The seems like a pretty useful tool, as it lets you do things like cut up and splice together different bits of clips. So if you've got five different explosions and want to string them together into a montage, you just load up each clip, set ins and out and, through a seemingly easy to use interface, string them together. For each clip you can also set a whole range of visual filters and camera angles to get the best view of the action. This way you can show shootings from the point of view of the victim, overlay a green-tinted or sepia toned filter, maybe adjust the audio levels, and add in some custom text for an added effect. Like, when the cop car explodes, you can have text pop up with some creative witticism such as "Look, this cop car is exploding."

Better draw distances, less pop-in.In addition to setting your own camera angles, it's also possible to have the camera perform movements while a scene plays out. If you want the view to orbit around Niko Bad Boys II-style while he's unloading clips or set the camera to a shaky handheld setting while he's running and gunning, that's entirely within your power. Then you can slap on a song from the soundtrack for some music accompaniment, touch up whatever else you feel is necessary, and move on to exporting the final file in 640x480, 720p, and 1080p sizes to the Rockstar Social Club where others can take a look at your creation.

Overall it seems like an easy to use but powerful editor, and something that should definitely be pretty nice for players who want to capture those chance moments in the game that seem like they'll never happen again.

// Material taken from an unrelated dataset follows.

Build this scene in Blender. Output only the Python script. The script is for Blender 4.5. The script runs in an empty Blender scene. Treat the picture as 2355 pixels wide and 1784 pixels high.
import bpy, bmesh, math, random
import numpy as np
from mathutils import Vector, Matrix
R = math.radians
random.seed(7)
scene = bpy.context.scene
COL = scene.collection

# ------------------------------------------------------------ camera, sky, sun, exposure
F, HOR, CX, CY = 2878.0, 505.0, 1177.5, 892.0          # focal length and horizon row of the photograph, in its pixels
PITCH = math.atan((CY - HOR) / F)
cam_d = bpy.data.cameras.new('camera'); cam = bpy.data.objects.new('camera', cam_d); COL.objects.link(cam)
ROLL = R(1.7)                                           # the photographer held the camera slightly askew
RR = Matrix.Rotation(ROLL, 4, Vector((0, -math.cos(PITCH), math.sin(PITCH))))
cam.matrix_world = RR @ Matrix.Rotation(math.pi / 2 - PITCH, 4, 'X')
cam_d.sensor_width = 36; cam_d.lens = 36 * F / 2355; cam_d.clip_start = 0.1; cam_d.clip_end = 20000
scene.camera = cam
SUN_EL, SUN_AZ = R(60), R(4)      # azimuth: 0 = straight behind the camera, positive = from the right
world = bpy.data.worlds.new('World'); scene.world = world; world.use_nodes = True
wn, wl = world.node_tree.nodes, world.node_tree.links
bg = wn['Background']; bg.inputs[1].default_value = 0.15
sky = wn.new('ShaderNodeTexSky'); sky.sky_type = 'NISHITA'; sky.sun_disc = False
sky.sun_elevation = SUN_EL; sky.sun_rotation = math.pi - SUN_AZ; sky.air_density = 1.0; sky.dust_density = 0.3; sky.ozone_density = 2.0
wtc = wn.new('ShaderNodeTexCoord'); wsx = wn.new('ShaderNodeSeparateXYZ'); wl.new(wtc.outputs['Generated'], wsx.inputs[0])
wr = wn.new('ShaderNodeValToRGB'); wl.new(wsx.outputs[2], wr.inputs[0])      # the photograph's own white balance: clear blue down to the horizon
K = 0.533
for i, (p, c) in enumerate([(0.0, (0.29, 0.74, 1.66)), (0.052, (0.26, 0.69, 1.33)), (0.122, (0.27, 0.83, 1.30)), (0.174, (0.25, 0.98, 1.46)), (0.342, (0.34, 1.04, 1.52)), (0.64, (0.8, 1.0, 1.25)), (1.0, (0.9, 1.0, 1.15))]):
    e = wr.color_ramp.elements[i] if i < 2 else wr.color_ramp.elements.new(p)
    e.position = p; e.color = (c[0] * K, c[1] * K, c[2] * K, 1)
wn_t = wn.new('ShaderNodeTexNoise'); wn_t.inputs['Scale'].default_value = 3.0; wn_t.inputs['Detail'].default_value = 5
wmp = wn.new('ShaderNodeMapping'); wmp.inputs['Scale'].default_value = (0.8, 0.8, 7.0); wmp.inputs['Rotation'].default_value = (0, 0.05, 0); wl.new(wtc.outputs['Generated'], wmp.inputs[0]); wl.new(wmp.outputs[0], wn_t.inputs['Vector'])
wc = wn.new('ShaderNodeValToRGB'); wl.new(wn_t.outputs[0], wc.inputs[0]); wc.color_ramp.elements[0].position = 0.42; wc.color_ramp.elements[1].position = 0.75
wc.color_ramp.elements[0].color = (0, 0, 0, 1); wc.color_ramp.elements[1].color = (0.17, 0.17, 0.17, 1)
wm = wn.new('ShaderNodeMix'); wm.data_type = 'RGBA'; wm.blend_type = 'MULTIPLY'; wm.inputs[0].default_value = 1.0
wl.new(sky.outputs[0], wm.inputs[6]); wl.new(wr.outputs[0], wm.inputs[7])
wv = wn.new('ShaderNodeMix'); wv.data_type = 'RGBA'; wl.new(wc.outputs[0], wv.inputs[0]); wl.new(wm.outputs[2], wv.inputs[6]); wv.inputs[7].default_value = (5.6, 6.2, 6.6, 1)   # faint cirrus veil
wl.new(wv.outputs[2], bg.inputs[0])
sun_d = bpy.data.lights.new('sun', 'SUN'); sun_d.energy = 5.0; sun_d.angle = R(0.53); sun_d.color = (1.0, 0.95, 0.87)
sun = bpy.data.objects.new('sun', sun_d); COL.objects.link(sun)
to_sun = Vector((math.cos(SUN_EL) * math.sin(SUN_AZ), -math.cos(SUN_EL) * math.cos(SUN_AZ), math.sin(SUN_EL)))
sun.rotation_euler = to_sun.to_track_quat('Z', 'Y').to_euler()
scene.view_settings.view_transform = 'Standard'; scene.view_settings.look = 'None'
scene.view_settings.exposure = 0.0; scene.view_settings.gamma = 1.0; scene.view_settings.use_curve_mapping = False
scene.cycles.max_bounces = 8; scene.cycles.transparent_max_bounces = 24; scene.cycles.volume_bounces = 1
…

You'll just have to remember to hit F2.

For multiplayer, the game uses Games for Windows -- Live, the integration of which Nelson was willing to elaborate on. "Achievements for single-player, friends lists, voice communication, multiplayer anti-cheating technology, and distributed worldwide servers for robust online play... you will have the exact same achievements available from the single-player and multiplayer on the consoles."